Originally posted by Joel
If god has X, that in no way implies that other things cannot also have X, and would still have X if god didn't have it, or if he didn't exist. You need to justify why that is not the case to have a point.
Originally posted by Joel
My view of course is that we don't need god for the universe to exist. So if there were two universes, one with a god, and one without it, and the worlds were exactly the same except those two differences, in the atheistic world, conclusion C would follow from premise P. In the theistic world it wouldn't, because nothing can exist independently of god.
So in the "theistic world", C does not follow from P.
So in the theistic world, the Christian does not fall into your dilemma. That is, in the theistic world, your dilemma doesn't exist.
It at most the dilemma exists in the atheistic world.
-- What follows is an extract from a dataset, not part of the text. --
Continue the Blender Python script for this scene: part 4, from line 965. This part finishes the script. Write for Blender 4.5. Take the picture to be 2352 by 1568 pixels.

So then your insistence that your dilemma exists, is really just a conclusion depending on an underlying assumption that God doesn't exist.
For you to then try to use your dilemma in any attempt to prove that the atheistic world is actual, would be circular reasoning.
And any attempt to use your dilemma to say that the Christian runs into a dilemma in the theistic world would be entirely fallacious.
Originally posted by Joel
The meter bar analogy is problematic because we know the meter bar was made to fit the arbitrary length of a meter.
On the particularist analogy, it's not that we're saying that we strip the meter bar of all physical length, we're stripping it of meter-ness,
If he is good because of his characteristics, then those characteristics are good independently of god.